[What you need to do] Going from the top of the data below, give again each line through the one containing "def N(*v): return Vector(v).normalized()", both ends kept.

[Given data]
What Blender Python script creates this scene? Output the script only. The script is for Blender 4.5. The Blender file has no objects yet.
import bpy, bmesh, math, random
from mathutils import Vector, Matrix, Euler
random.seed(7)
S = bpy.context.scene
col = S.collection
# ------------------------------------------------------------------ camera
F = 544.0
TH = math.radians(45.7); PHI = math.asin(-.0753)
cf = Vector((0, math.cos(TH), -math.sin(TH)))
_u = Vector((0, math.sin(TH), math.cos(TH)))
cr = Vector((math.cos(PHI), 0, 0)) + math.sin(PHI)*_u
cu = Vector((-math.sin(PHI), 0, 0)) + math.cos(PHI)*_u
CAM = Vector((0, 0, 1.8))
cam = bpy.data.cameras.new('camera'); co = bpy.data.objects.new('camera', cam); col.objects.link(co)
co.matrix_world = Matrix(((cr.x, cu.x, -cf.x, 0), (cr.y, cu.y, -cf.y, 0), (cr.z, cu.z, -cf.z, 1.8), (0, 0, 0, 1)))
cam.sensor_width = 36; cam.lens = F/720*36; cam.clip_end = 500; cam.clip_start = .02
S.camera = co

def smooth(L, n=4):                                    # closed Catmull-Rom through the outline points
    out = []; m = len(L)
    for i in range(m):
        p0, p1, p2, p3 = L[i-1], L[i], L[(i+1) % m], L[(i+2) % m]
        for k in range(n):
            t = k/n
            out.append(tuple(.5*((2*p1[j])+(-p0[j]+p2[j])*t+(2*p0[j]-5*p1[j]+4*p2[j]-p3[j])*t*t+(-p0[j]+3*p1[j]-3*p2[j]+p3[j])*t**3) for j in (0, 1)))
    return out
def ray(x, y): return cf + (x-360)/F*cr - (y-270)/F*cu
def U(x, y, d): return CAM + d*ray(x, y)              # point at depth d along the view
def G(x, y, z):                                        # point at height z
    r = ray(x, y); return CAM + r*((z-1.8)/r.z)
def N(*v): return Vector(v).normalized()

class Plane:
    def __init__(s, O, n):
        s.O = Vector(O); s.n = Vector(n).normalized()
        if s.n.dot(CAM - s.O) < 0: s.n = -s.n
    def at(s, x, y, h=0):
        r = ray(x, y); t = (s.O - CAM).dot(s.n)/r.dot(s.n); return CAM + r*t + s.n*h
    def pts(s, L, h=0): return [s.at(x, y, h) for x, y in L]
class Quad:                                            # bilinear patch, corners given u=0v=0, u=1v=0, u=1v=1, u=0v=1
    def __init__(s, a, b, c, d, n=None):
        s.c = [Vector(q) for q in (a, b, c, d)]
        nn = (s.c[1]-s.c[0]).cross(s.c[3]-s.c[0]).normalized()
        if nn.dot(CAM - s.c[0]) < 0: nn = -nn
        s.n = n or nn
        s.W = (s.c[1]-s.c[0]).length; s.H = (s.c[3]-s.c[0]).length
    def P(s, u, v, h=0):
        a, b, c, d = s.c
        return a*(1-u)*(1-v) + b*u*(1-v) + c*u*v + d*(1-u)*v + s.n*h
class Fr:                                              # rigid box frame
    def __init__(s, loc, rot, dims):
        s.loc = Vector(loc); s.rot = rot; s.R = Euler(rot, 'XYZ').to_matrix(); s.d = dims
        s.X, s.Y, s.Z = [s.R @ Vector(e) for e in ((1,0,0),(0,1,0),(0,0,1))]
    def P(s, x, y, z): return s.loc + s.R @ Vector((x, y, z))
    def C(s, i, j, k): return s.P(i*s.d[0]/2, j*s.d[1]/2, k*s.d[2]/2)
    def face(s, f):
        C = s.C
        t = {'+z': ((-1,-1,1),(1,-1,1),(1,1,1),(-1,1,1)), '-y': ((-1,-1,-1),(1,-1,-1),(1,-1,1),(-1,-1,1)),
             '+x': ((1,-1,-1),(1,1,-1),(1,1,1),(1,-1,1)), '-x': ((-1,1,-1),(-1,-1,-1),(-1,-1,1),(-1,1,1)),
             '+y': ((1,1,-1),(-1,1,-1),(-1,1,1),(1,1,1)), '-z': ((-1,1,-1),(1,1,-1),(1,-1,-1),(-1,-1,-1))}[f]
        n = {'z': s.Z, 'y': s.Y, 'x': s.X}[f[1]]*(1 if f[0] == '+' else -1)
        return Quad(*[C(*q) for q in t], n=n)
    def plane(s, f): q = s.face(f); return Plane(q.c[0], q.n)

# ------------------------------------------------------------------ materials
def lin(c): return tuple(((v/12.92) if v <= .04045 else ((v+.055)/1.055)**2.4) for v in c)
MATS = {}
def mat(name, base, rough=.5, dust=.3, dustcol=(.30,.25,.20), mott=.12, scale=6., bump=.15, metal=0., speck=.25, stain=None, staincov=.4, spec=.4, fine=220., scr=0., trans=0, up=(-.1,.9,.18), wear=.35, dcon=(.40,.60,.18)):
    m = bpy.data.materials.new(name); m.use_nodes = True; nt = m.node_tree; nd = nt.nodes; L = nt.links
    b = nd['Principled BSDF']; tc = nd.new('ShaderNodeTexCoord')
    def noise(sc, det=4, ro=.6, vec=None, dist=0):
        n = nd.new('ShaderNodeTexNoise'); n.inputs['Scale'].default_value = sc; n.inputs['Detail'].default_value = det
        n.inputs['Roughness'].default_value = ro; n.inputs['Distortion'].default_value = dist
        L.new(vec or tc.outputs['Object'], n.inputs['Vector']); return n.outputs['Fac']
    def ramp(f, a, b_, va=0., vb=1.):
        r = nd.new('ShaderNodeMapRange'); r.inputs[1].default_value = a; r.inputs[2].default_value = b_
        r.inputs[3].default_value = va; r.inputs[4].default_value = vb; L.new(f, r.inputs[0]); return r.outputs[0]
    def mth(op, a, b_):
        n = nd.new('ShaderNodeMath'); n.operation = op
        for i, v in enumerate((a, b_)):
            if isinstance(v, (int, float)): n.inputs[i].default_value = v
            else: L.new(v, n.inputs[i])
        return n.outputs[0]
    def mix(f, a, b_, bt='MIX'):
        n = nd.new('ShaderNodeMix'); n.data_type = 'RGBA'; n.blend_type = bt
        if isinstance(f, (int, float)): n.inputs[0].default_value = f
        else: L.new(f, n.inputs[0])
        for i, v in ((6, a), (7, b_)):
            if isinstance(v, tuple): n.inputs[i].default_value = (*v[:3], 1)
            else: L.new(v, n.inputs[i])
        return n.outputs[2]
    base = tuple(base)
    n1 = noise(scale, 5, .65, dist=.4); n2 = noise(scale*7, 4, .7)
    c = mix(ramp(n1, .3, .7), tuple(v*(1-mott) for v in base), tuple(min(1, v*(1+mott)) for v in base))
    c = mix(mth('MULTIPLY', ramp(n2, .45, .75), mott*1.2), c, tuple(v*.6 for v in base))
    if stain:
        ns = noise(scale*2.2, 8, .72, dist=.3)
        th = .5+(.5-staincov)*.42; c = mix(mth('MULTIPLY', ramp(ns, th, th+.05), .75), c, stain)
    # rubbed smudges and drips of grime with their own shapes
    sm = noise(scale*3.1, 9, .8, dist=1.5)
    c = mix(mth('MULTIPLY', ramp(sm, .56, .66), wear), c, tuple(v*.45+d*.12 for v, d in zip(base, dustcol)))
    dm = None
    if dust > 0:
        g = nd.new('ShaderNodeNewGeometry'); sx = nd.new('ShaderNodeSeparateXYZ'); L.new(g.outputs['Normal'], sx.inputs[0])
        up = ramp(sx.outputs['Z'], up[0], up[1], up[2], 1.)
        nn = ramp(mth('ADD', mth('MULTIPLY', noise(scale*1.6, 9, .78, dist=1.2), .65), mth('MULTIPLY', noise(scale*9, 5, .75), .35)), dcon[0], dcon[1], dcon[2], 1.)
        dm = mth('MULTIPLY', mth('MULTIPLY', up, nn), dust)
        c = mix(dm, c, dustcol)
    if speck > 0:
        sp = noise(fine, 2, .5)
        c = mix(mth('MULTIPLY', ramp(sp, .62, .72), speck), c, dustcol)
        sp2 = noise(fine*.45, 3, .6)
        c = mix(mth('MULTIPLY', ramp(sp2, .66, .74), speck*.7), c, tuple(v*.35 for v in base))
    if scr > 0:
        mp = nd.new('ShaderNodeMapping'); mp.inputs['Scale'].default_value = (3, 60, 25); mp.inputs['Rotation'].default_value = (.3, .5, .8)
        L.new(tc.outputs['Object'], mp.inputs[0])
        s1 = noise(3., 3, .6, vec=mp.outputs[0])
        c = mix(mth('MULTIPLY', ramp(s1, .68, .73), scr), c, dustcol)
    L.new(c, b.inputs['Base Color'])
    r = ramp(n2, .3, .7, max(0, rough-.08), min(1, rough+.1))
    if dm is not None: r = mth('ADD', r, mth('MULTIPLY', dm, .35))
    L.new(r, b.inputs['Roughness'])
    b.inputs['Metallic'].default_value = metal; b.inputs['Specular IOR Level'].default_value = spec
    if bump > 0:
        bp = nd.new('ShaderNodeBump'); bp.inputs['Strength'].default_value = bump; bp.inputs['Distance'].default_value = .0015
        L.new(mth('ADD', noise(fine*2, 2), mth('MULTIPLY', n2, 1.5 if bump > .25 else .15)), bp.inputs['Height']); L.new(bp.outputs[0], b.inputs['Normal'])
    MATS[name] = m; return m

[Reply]
What Blender Python script creates this scene? Output the script only. The script is for Blender 4.5. The Blender file has no objects yet.
import bpy, bmesh, math, random
from mathutils import Vector, Matrix, Euler
random.seed(7)
S = bpy.context.scene
col = S.collection
# ------------------------------------------------------------------ camera
F = 544.0
TH = math.radians(45.7); PHI = math.asin(-.0753)
cf = Vector((0, math.cos(TH), -math.sin(TH)))
_u = Vector((0, math.sin(TH), math.cos(TH)))
cr = Vector((math.cos(PHI), 0, 0)) + math.sin(PHI)*_u
cu = Vector((-math.sin(PHI), 0, 0)) + math.cos(PHI)*_u
CAM = Vector((0, 0, 1.8))
cam = bpy.data.cameras.new('camera'); co = bpy.data.objects.new('camera', cam); col.objects.link(co)
co.matrix_world = Matrix(((cr.x, cu.x, -cf.x, 0), (cr.y, cu.y, -cf.y, 0), (cr.z, cu.z, -cf.z, 1.8), (0, 0, 0, 1)))
cam.sensor_width = 36; cam.lens = F/720*36; cam.clip_end = 500; cam.clip_start = .02
S.camera = co

def smooth(L, n=4):                                    # closed Catmull-Rom through the outline points
    out = []; m = len(L)
    for i in range(m):
        p0, p1, p2, p3 = L[i-1], L[i], L[(i+1) % m], L[(i+2) % m]
        for k in range(n):
            t = k/n
            out.append(tuple(.5*((2*p1[j])+(-p0[j]+p2[j])*t+(2*p0[j]-5*p1[j]+4*p2[j]-p3[j])*t*t+(-p0[j]+3*p1[j]-3*p2[j]+p3[j])*t**3) for j in (0, 1)))
    return out
def ray(x, y): return cf + (x-360)/F*cr - (y-270)/F*cu
def U(x, y, d): return CAM + d*ray(x, y)              # point at depth d along the view
def G(x, y, z):                                        # point at height z
    r = ray(x, y); return CAM + r*((z-1.8)/r.z)
def N(*v): return Vector(v).normalized()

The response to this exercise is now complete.